** DATA **
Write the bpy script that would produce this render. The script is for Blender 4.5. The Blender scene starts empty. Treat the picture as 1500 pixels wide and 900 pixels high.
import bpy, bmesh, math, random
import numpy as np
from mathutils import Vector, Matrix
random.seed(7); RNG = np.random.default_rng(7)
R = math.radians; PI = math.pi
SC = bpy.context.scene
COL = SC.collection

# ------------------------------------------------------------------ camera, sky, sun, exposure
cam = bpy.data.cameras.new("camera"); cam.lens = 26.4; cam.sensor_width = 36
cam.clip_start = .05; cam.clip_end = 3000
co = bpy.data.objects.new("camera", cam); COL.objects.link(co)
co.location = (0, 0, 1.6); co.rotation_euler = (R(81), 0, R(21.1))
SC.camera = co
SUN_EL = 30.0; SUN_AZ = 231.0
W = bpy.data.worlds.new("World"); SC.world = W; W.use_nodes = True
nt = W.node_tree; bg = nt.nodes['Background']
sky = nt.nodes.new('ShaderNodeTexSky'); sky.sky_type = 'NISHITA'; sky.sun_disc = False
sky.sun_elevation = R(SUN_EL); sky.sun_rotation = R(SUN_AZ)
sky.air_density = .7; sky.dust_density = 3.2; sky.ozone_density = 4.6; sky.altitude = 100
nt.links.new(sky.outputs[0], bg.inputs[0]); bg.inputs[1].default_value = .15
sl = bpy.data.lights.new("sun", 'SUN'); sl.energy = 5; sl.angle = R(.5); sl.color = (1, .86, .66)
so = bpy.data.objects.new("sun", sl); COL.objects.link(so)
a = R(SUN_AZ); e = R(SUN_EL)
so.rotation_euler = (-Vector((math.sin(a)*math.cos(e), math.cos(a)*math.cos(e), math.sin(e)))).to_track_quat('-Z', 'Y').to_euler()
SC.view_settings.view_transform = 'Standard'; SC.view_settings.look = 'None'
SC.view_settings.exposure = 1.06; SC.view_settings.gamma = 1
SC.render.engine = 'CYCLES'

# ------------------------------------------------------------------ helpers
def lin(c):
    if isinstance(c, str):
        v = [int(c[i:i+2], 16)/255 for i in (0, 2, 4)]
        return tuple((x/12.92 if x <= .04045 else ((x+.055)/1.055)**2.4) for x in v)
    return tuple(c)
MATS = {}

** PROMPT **
Using the listing above, return all lines where the word "scene" occurs.

** ANSWER FOR THE TASK **
Write the bpy script that would produce this render. The script is for Blender 4.5. The Blender scene starts empty. Treat the picture as 1500 pixels wide and 900 pixels high.
SC = bpy.context.scene